■ Information supplied
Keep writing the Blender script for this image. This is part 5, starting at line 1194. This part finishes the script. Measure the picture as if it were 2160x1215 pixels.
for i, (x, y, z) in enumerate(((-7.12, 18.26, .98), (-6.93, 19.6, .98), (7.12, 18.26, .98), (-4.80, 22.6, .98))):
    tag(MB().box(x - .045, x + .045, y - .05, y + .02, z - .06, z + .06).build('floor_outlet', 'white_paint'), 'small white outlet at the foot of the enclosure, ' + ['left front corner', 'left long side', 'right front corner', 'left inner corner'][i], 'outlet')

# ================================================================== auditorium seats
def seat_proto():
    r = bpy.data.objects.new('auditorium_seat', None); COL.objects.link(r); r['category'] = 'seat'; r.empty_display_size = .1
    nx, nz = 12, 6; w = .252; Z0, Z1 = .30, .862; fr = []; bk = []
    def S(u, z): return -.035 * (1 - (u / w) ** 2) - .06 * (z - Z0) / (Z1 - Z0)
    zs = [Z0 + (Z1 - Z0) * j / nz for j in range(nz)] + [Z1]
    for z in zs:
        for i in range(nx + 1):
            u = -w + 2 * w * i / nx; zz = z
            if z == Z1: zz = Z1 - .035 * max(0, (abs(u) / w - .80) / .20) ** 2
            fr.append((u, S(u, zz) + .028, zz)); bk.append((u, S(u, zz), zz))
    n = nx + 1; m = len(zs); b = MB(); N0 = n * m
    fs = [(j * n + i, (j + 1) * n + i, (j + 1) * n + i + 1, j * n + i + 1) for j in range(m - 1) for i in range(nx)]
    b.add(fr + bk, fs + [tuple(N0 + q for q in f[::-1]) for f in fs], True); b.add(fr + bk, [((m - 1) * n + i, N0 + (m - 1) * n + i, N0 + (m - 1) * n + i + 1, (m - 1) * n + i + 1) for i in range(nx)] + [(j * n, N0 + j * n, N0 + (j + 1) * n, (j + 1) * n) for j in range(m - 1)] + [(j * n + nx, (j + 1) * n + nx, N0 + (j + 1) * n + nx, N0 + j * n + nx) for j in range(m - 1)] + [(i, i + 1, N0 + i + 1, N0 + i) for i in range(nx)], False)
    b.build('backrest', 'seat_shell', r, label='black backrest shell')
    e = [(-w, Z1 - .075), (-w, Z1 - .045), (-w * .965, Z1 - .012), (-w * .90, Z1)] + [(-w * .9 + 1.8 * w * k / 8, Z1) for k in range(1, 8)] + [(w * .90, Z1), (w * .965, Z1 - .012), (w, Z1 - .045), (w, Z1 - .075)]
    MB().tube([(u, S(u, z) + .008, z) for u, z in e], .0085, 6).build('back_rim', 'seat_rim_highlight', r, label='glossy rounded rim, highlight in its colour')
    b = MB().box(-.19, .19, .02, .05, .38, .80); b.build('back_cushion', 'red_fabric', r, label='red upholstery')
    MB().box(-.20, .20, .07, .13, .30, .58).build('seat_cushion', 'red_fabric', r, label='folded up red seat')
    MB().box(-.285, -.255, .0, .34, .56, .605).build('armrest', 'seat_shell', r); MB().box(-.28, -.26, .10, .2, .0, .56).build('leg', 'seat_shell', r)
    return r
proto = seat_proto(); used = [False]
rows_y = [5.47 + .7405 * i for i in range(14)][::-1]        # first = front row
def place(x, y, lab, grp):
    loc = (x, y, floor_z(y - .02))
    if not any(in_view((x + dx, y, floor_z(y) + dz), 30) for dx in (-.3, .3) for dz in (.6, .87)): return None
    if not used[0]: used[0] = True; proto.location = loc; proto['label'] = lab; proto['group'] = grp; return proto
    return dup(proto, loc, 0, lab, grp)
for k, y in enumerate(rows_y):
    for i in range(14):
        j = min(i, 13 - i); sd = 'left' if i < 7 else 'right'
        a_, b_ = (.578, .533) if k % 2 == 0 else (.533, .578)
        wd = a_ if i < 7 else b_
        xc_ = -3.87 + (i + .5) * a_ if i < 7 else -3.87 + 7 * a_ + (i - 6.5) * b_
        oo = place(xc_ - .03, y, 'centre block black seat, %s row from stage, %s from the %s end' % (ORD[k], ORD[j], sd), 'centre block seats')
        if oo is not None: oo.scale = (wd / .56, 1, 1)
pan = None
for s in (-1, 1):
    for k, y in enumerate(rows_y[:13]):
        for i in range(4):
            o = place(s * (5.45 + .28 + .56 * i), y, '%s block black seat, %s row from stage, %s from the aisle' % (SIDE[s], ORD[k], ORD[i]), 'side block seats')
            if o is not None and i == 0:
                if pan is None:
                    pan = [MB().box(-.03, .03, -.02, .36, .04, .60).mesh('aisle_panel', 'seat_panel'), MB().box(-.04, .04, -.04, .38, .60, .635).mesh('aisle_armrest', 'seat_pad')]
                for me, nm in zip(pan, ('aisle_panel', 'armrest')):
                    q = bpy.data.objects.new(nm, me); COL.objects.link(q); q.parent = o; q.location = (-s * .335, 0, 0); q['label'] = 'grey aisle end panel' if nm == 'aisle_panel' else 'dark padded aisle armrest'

■ Problem details
Write each line above out exactly.

■ Answer to this exercise
Keep writing the Blender script for this image. This is part 5, starting at line 1194. This part finishes the script. Measure the picture as if it were 2160x1215 pixels.
for i, (x, y, z) in enumerate(((-7.12, 18.26, .98), (-6.93, 19.6, .98), (7.12, 18.26, .98), (-4.80, 22.6, .98))):
    tag(MB().box(x - .045, x + .045, y - .05, y + .02, z - .06, z + .06).build('floor_outlet', 'white_paint'), 'small white outlet at the foot of the enclosure, ' + ['left front corner', 'left long side', 'right front corner', 'left inner corner'][i], 'outlet')

# ================================================================== auditorium seats
def seat_proto():
    r = bpy.data.objects.new('auditorium_seat', None); COL.objects.link(r); r['category'] = 'seat'; r.empty_display_size = .1
    nx, nz = 12, 6; w = .252; Z0, Z1 = .30, .862; fr = []; bk = []
    def S(u, z): return -.035 * (1 - (u / w) ** 2) - .06 * (z - Z0) / (Z1 - Z0)
    zs = [Z0 + (Z1 - Z0) * j / nz for j in range(nz)] + [Z1]
    for z in zs:
        for i in range(nx + 1):
            u = -w + 2 * w * i / nx; zz = z
            if z == Z1: zz = Z1 - .035 * max(0, (abs(u) / w - .80) / .20) ** 2
            fr.append((u, S(u, zz) + .028, zz)); bk.append((u, S(u, zz), zz))
    n = nx + 1; m = len(zs); b = MB(); N0 = n * m
    fs = [(j * n + i, (j + 1) * n + i, (j + 1) * n + i + 1, j * n + i + 1) for j in range(m - 1) for i in range(nx)]
    b.add(fr + bk, fs + [tuple(N0 + q for q in f[::-1]) for f in fs], True); b.add(fr + bk, [((m - 1) * n + i, N0 + (m - 1) * n + i, N0 + (m - 1) * n + i + 1, (m - 1) * n + i + 1) for i in range(nx)] + [(j * n, N0 + j * n, N0 + (j + 1) * n, (j + 1) * n) for j in range(m - 1)] + [(j * n + nx, (j + 1) * n + nx, N0 + (j + 1) * n + nx, N0 + j * n + nx) for j in range(m - 1)] + [(i, i + 1, N0 + i + 1, N0 + i) for i in range(nx)], False)
    b.build('backrest', 'seat_shell', r, label='black backrest shell')
    e = [(-w, Z1 - .075), (-w, Z1 - .045), (-w * .965, Z1 - .012), (-w * .90, Z1)] + [(-w * .9 + 1.8 * w * k / 8, Z1) for k in range(1, 8)] + [(w * .90, Z1), (w * .965, Z1 - .012), (w, Z1 - .045), (w, Z1 - .075)]
    MB().tube([(u, S(u, z) + .008, z) for u, z in e], .0085, 6).build('back_rim', 'seat_rim_highlight', r, label='glossy rounded rim, highlight in its colour')
    b = MB().box(-.19, .19, .02, .05, .38, .80); b.build('back_cushion', 'red_fabric', r, label='red upholstery')
    MB().box(-.20, .20, .07, .13, .30, .58).build('seat_cushion', 'red_fabric', r, label='folded up red seat')
    MB().box(-.285, -.255, .0, .34, .56, .605).build('armrest', 'seat_shell', r); MB().box(-.28, -.26, .10, .2, .0, .56).build('leg', 'seat_shell', r)
    return r
proto = seat_proto(); used = [False]
rows_y = [5.47 + .7405 * i for i in range(14)][::-1]        # first = front row
def place(x, y, lab, grp):
    loc = (x, y, floor_z(y - .02))
    if not any(in_view((x + dx, y, floor_z(y) + dz), 30) for dx in (-.3, .3) for dz in (.6, .87)): return None
    if not used[0]: used[0] = True; proto.location = loc; proto['label'] = lab; proto['group'] = grp; return proto
    return dup(proto, loc, 0, lab, grp)
for k, y in enumerate(rows_y):
    for i in range(14):
        j = min(i, 13 - i); sd = 'left' if i < 7 else 'right'
        a_, b_ = (.578, .533) if k % 2 == 0 else (.533, .578)
        wd = a_ if i < 7 else b_
        xc_ = -3.87 + (i + .5) * a_ if i < 7 else -3.87 + 7 * a_ + (i - 6.5) * b_
        oo = place(xc_ - .03, y, 'centre block black seat, %s row from stage, %s from the %s end' % (ORD[k], ORD[j], sd), 'centre block seats')
        if oo is not None: oo.scale = (wd / .56, 1, 1)
pan = None
for s in (-1, 1):
    for k, y in enumerate(rows_y[:13]):
        for i in range(4):
            o = place(s * (5.45 + .28 + .56 * i), y, '%s block black seat, %s row from stage, %s from the aisle' % (SIDE[s], ORD[k], ORD[i]), 'side block seats')
            if o is not None and i == 0:
                if pan is None:
                    pan = [MB().box(-.03, .03, -.02, .36, .04, .60).mesh('aisle_panel', 'seat_panel'), MB().box(-.04, .04, -.04, .38, .60, .635).mesh('aisle_armrest', 'seat_pad')]
                for me, nm in zip(pan, ('aisle_panel', 'armrest')):
                    q = bpy.data.objects.new(nm, me); COL.objects.link(q); q.parent = o; q.location = (-s * .335, 0, 0); q['label'] = 'grey aisle end panel' if nm == 'aisle_panel' else 'dark padded aisle armrest'